_THE EXERCISE:_
Reproduce the entries below in full, word for word.

______________________________

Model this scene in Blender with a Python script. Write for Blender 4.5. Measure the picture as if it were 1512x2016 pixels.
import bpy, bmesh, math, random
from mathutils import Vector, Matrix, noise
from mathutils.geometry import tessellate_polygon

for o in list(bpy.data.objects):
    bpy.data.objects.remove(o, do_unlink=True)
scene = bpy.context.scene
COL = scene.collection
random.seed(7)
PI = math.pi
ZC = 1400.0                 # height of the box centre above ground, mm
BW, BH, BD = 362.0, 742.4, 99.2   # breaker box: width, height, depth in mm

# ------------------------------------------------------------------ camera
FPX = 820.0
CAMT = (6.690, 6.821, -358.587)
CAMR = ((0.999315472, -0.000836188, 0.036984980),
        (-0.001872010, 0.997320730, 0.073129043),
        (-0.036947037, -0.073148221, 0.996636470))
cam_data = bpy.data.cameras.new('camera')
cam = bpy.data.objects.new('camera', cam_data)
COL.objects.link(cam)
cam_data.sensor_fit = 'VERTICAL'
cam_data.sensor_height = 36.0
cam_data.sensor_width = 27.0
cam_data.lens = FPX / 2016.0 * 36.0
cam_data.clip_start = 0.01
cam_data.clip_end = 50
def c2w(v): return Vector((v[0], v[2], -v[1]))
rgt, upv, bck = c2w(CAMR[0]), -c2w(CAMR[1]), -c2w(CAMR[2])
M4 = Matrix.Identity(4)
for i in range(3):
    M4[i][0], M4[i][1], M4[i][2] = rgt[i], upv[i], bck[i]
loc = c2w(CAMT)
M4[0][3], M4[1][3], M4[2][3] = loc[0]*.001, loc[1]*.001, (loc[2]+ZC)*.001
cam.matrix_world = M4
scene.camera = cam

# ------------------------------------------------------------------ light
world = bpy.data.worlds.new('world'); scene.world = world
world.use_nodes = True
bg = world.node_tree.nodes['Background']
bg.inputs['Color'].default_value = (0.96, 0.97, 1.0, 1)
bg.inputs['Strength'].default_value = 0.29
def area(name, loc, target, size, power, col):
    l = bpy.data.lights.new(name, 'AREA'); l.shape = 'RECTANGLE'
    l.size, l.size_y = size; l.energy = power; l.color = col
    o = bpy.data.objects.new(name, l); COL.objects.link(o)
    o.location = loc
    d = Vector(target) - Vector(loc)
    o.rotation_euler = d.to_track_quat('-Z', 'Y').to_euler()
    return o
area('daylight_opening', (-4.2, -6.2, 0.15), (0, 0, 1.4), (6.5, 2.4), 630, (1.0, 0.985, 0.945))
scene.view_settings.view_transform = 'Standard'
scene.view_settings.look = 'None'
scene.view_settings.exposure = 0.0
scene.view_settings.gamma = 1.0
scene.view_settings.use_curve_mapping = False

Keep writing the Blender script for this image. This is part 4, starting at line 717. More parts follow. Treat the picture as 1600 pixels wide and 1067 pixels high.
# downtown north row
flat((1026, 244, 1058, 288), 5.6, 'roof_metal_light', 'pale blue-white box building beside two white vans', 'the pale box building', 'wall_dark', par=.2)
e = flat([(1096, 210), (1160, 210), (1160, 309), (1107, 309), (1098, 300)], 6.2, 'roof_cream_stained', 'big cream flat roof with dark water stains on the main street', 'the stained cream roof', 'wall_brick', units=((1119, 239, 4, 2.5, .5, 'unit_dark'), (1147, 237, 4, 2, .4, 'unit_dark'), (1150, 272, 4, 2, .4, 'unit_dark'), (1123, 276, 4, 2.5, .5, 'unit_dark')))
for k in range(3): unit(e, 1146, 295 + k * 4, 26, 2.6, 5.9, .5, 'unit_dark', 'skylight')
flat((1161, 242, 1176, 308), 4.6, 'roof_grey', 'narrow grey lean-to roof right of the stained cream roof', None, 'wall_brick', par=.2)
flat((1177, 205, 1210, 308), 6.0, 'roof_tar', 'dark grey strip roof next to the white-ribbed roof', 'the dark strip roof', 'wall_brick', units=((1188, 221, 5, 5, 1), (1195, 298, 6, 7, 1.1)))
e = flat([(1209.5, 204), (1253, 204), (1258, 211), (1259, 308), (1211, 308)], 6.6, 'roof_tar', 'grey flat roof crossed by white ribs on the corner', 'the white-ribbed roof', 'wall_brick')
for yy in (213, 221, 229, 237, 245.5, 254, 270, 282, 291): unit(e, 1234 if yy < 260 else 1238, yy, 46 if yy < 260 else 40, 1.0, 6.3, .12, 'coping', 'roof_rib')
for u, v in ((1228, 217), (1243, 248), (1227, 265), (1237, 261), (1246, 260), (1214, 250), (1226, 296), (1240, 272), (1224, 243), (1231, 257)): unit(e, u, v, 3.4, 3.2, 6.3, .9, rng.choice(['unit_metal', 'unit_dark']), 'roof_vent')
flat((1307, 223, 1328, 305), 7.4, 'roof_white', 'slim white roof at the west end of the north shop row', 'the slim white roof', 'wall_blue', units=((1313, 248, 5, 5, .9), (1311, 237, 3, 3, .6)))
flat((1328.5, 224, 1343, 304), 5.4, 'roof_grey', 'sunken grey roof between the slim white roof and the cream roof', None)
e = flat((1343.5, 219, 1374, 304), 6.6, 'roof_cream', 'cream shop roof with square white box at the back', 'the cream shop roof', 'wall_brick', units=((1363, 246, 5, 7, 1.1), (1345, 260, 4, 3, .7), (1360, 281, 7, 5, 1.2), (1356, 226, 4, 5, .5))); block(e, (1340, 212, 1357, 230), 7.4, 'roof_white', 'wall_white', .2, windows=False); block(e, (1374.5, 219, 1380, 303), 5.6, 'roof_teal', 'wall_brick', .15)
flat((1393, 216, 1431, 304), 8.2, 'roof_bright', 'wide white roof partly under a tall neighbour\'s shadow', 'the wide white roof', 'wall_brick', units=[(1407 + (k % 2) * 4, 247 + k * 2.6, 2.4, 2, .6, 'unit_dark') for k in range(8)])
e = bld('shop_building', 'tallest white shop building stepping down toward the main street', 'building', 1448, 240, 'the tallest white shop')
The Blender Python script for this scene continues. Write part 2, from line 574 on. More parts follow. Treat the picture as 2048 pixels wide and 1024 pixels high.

______________________________

_SOLUTION FOR THIS PROBLEM:_
Model this scene in Blender with a Python script. Write for Blender 4.5. Measure the picture as if it were 1512x2016 pixels.
import bpy, bmesh, math, random
from mathutils import Vector, Matrix, noise
from mathutils.geometry import tessellate_polygon

for o in list(bpy.data.objects):
    bpy.data.objects.remove(o, do_unlink=True)
scene = bpy.context.scene
COL = scene.collection
random.seed(7)
PI = math.pi
ZC = 1400.0                 # height of the box centre above ground, mm
BW, BH, BD = 362.0, 742.4, 99.2   # breaker box: width, height, depth in mm

# ------------------------------------------------------------------ camera
FPX = 820.0
CAMT = (6.690, 6.821, -358.587)
CAMR = ((0.999315472, -0.000836188, 0.036984980),
        (-0.001872010, 0.997320730, 0.073129043),
        (-0.036947037, -0.073148221, 0.996636470))
cam_data = bpy.data.cameras.new('camera')
cam = bpy.data.objects.new('camera', cam_data)
COL.objects.link(cam)
cam_data.sensor_fit = 'VERTICAL'
cam_data.sensor_height = 36.0
cam_data.sensor_width = 27.0
cam_data.lens = FPX / 2016.0 * 36.0
cam_data.clip_start = 0.01
cam_data.clip_end = 50
def c2w(v): return Vector((v[0], v[2], -v[1]))
rgt, upv, bck = c2w(CAMR[0]), -c2w(CAMR[1]), -c2w(CAMR[2])
M4 = Matrix.Identity(4)
for i in range(3):
    M4[i][0], M4[i][1], M4[i][2] = rgt[i], upv[i], bck[i]
loc = c2w(CAMT)
M4[0][3], M4[1][3], M4[2][3] = loc[0]*.001, loc[1]*.001, (loc[2]+ZC)*.001
cam.matrix_world = M4
scene.camera = cam

# ------------------------------------------------------------------ light
world = bpy.data.worlds.new('world'); scene.world = world
world.use_nodes = True
bg = world.node_tree.nodes['Background']
bg.inputs['Color'].default_value = (0.96, 0.97, 1.0, 1)
bg.inputs['Strength'].default_value = 0.29
def area(name, loc, target, size, power, col):
    l = bpy.data.lights.new(name, 'AREA'); l.shape = 'RECTANGLE'
    l.size, l.size_y = size; l.energy = power; l.color = col
    o = bpy.data.objects.new(name, l); COL.objects.link(o)
    o.location = loc
    d = Vector(target) - Vector(loc)
    o.rotation_euler = d.to_track_quat('-Z', 'Y').to_euler()
    return o
area('daylight_opening', (-4.2, -6.2, 0.15), (0, 0, 1.4), (6.5, 2.4), 630, (1.0, 0.985, 0.945))
scene.view_settings.view_transform = 'Standard'
scene.view_settings.look = 'None'
scene.view_settings.exposure = 0.0
scene.view_settings.gamma = 1.0
scene.view_settings.use_curve_mapping = False

Keep writing the Blender script for this image. This is part 4, starting at line 717. More parts follow. Treat the picture as 1600 pixels wide and 1067 pixels high.
# downtown north row
flat((1026, 244, 1058, 288), 5.6, 'roof_metal_light', 'pale blue-white box building beside two white vans', 'the pale box building', 'wall_dark', par=.2)
e = flat([(1096, 210), (1160, 210), (1160, 309), (1107, 309), (1098, 300)], 6.2, 'roof_cream_stained', 'big cream flat roof with dark water stains on the main street', 'the stained cream roof', 'wall_brick', units=((1119, 239, 4, 2.5, .5, 'unit_dark'), (1147, 237, 4, 2, .4, 'unit_dark'), (1150, 272, 4, 2, .4, 'unit_dark'), (1123, 276, 4, 2.5, .5, 'unit_dark')))
for k in range(3): unit(e, 1146, 295 + k * 4, 26, 2.6, 5.9, .5, 'unit_dark', 'skylight')
flat((1161, 242, 1176, 308), 4.6, 'roof_grey', 'narrow grey lean-to roof right of the stained cream roof', None, 'wall_brick', par=.2)
flat((1177, 205, 1210, 308), 6.0, 'roof_tar', 'dark grey strip roof next to the white-ribbed roof', 'the dark strip roof', 'wall_brick', units=((1188, 221, 5, 5, 1), (1195, 298, 6, 7, 1.1)))
e = flat([(1209.5, 204), (1253, 204), (1258, 211), (1259, 308), (1211, 308)], 6.6, 'roof_tar', 'grey flat roof crossed by white ribs on the corner', 'the white-ribbed roof', 'wall_brick')
for yy in (213, 221, 229, 237, 245.5, 254, 270, 282, 291): unit(e, 1234 if yy < 260 else 1238, yy, 46 if yy < 260 else 40, 1.0, 6.3, .12, 'coping', 'roof_rib')
for u, v in ((1228, 217), (1243, 248), (1227, 265), (1237, 261), (1246, 260), (1214, 250), (1226, 296), (1240, 272), (1224, 243), (1231, 257)): unit(e, u, v, 3.4, 3.2, 6.3, .9, rng.choice(['unit_metal', 'unit_dark']), 'roof_vent')
flat((1307, 223, 1328, 305), 7.4, 'roof_white', 'slim white roof at the west end of the north shop row', 'the slim white roof', 'wall_blue', units=((1313, 248, 5, 5, .9), (1311, 237, 3, 3, .6)))
flat((1328.5, 224, 1343, 304), 5.4, 'roof_grey', 'sunken grey roof between the slim white roof and the cream roof', None)
e = flat((1343.5, 219, 1374, 304), 6.6, 'roof_cream', 'cream shop roof with square white box at the back', 'the cream shop roof', 'wall_brick', units=((1363, 246, 5, 7, 1.1), (1345, 260, 4, 3, .7), (1360, 281, 7, 5, 1.2), (1356, 226, 4, 5, .5))); block(e, (1340, 212, 1357, 230), 7.4, 'roof_white', 'wall_white', .2, windows=False); block(e, (1374.5, 219, 1380, 303), 5.6, 'roof_teal', 'wall_brick', .15)
flat((1393, 216, 1431, 304), 8.2, 'roof_bright', 'wide white roof partly under a tall neighbour\'s shadow', 'the wide white roof', 'wall_brick', units=[(1407 + (k % 2) * 4, 247 + k * 2.6, 2.4, 2, .6, 'unit_dark') for k in range(8)])
e = bld('shop_building', 'tallest white shop building stepping down toward the main street', 'building', 1448, 240, 'the tallest white shop')
The Blender Python script for this scene continues. Write part 2, from line 574 on. More parts follow. Treat the picture as 2048 pixels wide and 1024 pixels high.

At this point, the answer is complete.